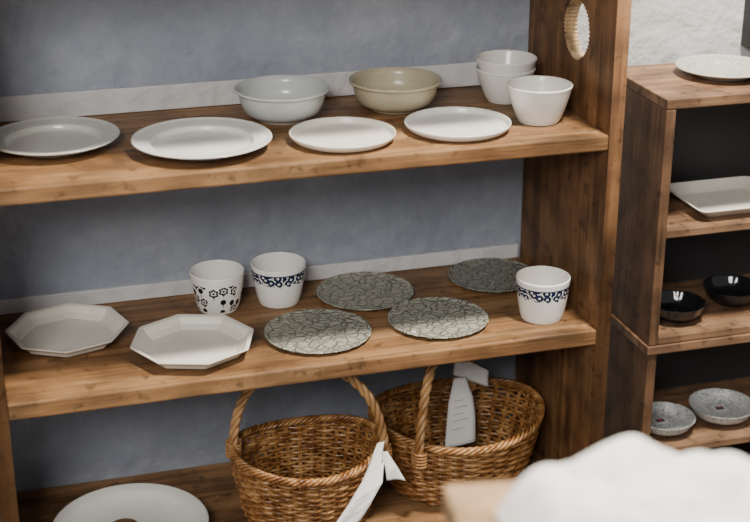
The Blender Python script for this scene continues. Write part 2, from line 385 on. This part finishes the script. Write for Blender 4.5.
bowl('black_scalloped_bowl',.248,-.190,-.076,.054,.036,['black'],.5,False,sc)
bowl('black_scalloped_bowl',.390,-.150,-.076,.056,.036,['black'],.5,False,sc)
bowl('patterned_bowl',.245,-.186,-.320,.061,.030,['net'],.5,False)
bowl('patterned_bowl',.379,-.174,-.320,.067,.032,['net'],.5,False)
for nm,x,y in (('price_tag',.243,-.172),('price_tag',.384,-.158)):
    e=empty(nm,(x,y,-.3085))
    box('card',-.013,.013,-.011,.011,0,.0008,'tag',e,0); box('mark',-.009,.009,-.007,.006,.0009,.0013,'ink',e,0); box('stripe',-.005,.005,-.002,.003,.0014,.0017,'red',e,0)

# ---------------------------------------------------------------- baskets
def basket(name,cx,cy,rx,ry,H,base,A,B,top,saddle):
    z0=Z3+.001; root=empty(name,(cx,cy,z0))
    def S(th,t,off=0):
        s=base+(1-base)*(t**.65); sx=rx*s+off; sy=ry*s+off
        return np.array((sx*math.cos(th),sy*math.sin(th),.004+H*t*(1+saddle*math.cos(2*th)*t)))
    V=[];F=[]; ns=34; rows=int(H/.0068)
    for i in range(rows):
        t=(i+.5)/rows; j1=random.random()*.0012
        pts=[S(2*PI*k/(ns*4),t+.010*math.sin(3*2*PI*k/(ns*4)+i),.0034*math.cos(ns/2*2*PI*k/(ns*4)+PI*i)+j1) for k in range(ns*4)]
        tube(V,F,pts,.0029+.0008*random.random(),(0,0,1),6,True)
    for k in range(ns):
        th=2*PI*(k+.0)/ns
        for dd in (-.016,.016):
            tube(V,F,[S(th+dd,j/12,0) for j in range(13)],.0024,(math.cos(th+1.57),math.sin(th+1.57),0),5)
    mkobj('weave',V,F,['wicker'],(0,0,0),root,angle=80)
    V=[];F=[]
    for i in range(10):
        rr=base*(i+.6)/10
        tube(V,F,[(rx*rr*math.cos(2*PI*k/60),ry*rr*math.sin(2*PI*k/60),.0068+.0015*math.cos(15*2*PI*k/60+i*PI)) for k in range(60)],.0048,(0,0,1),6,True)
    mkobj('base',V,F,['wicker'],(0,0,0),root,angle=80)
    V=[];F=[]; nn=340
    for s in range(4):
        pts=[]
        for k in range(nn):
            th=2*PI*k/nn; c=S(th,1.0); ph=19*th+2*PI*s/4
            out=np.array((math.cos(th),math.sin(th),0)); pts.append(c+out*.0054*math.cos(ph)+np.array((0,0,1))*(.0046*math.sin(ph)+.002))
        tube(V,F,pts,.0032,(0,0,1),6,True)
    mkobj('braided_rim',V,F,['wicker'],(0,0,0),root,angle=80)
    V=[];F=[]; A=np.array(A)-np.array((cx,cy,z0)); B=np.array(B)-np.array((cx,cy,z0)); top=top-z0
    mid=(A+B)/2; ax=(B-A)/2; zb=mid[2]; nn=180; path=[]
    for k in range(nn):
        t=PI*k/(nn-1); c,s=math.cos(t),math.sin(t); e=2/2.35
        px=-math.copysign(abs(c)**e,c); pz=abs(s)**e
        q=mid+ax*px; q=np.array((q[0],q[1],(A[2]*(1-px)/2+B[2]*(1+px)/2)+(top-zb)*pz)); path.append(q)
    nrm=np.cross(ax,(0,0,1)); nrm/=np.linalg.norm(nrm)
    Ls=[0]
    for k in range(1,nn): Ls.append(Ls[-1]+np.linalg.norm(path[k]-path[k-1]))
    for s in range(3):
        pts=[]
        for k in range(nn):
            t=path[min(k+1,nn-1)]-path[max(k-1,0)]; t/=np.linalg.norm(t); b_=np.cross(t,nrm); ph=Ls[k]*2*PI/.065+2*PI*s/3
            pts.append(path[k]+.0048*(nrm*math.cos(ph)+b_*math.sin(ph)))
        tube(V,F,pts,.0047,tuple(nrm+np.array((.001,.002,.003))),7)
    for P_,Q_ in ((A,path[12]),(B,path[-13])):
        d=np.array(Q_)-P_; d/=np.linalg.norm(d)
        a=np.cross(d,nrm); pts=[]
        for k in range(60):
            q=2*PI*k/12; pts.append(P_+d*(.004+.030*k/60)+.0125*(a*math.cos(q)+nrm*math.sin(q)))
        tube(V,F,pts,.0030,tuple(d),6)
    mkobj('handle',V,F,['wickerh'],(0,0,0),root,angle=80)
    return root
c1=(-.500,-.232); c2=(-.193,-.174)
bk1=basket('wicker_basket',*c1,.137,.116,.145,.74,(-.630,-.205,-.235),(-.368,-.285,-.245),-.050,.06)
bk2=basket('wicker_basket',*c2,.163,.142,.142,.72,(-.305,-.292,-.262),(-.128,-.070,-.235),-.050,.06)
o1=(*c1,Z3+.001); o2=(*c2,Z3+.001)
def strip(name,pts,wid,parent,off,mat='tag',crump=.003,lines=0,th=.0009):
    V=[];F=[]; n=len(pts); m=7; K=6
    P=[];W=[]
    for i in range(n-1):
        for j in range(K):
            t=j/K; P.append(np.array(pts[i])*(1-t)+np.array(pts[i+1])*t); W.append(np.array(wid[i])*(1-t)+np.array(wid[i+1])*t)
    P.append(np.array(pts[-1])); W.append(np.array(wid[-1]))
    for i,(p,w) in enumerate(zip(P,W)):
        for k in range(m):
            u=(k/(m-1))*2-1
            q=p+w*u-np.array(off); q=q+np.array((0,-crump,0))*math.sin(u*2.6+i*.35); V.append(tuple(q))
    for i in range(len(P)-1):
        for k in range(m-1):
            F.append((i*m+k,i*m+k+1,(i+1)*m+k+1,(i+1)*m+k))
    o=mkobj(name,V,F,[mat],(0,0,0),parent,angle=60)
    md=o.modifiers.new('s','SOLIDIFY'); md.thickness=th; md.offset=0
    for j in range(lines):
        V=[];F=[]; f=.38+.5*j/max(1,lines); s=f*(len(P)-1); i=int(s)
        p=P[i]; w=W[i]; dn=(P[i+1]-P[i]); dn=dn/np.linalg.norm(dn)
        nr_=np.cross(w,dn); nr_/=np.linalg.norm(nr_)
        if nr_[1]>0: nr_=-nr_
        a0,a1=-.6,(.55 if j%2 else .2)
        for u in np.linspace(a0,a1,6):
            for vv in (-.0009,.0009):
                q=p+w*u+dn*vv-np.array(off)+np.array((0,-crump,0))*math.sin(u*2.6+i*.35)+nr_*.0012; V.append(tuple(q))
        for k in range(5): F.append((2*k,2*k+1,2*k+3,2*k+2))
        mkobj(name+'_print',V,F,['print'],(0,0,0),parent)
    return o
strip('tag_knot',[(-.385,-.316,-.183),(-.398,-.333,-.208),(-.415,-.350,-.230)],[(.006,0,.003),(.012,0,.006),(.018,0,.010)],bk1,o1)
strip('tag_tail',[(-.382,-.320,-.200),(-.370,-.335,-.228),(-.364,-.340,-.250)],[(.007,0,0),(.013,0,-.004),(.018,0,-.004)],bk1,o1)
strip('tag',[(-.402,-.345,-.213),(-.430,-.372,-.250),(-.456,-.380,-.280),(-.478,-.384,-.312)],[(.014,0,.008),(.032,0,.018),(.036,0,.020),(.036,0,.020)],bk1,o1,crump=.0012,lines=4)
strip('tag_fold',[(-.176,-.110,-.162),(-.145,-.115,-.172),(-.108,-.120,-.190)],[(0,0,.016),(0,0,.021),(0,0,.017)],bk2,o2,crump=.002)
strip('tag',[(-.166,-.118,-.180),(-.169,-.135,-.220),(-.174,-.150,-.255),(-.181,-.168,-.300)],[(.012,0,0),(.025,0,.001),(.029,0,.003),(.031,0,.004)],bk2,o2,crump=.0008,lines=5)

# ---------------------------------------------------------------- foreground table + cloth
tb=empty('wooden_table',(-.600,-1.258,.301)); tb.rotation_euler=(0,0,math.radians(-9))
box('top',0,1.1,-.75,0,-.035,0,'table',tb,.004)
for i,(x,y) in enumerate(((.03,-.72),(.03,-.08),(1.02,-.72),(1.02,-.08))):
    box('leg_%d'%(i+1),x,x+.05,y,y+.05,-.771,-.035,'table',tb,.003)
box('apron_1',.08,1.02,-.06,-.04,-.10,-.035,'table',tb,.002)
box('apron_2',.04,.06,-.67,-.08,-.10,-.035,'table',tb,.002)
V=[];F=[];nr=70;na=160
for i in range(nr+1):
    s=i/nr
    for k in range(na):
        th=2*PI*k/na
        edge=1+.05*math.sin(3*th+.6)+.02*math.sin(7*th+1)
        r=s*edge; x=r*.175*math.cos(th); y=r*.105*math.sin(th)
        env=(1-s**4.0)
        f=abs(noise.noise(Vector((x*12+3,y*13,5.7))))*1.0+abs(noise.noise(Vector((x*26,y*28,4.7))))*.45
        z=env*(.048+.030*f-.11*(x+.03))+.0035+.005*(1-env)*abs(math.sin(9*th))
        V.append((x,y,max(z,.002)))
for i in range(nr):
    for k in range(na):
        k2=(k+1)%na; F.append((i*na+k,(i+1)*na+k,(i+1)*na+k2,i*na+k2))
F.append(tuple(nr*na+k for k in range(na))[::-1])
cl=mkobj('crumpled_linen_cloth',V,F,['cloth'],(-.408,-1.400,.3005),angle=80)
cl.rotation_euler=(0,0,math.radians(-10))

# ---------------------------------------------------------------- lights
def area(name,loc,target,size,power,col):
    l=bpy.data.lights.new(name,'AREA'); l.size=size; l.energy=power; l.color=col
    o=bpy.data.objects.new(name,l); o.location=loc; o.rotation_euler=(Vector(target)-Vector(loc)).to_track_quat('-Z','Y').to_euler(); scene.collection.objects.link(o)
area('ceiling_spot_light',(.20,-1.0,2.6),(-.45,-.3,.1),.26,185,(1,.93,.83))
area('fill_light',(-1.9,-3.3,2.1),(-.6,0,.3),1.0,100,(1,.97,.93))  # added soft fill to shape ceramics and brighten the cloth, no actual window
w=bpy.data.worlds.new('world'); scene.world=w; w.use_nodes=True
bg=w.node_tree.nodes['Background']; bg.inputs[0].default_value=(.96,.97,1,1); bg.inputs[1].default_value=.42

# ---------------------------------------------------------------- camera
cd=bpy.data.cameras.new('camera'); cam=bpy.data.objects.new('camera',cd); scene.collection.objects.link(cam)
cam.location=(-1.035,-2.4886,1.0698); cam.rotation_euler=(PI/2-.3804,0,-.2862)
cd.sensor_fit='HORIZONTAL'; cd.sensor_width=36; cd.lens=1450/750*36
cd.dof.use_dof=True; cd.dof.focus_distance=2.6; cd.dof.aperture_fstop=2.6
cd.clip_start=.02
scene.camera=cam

• • • •

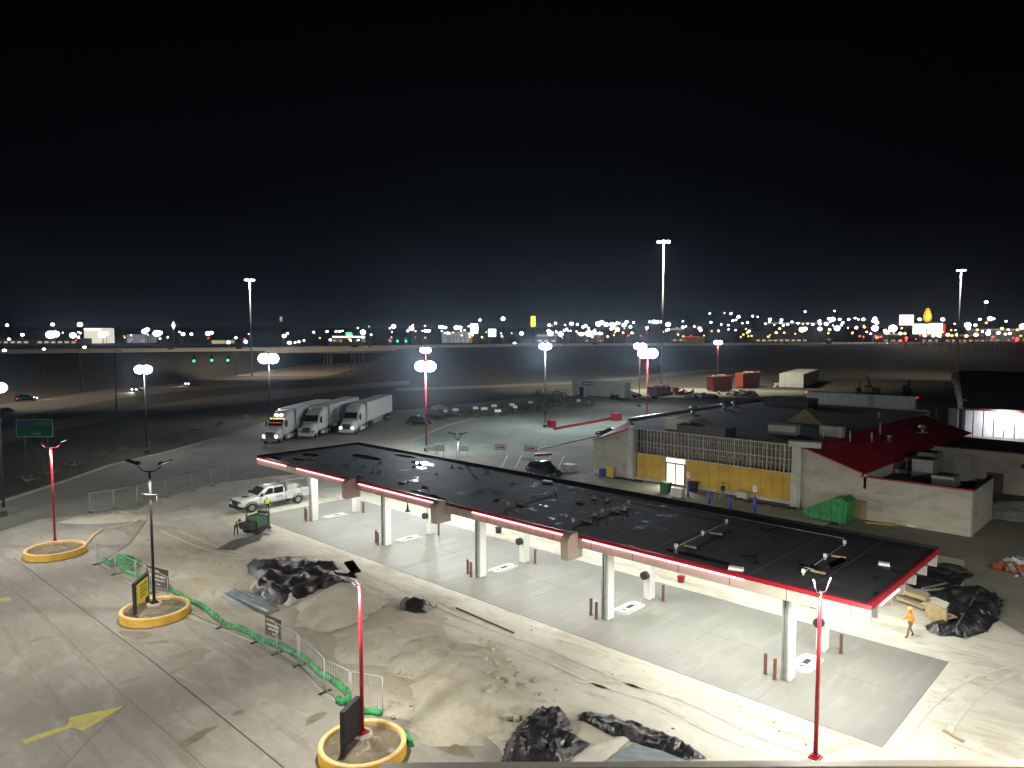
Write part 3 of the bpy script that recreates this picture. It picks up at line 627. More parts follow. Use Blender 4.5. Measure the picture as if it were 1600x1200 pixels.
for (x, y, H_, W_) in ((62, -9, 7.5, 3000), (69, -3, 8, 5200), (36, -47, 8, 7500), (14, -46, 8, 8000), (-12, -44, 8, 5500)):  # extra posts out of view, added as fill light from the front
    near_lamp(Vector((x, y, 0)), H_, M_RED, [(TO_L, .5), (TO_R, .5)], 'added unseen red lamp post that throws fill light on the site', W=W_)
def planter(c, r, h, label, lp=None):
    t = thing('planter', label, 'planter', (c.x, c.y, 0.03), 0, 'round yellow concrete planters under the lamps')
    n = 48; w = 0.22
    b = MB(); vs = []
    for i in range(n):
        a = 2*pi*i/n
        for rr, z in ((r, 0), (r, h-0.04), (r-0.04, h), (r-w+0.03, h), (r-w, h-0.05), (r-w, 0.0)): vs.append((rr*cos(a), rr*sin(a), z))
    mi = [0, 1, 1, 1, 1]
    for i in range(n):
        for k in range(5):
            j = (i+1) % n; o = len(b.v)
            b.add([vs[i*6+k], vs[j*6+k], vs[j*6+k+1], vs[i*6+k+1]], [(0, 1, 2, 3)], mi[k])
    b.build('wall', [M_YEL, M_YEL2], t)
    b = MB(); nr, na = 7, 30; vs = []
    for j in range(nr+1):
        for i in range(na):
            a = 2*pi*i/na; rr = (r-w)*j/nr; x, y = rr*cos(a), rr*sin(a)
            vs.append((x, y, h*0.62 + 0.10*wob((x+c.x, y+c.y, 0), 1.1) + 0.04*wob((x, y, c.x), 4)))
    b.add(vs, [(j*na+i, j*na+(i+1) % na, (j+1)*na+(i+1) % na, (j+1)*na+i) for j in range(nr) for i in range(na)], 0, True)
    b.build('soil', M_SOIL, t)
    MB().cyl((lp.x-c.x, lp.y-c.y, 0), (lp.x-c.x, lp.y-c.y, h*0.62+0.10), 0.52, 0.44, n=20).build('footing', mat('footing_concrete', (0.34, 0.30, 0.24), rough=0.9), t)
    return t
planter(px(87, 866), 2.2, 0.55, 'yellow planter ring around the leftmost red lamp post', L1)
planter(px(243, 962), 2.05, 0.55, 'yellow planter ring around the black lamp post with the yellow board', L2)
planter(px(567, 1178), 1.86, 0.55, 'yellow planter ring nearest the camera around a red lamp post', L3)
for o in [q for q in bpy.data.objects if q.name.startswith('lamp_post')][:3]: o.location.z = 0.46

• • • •

## Task prompt
Which lines contain "script"? Copy each of them out.

## Written solution
The Blender Python script for this scene continues. Write part 2, from line 385 on. This part finishes the script. Write for Blender 4.5.
Write part 3 of the bpy script that recreates this picture. It picks up at line 627. More parts follow. Use Blender 4.5. Measure the picture as if it were 1600x1200 pixels.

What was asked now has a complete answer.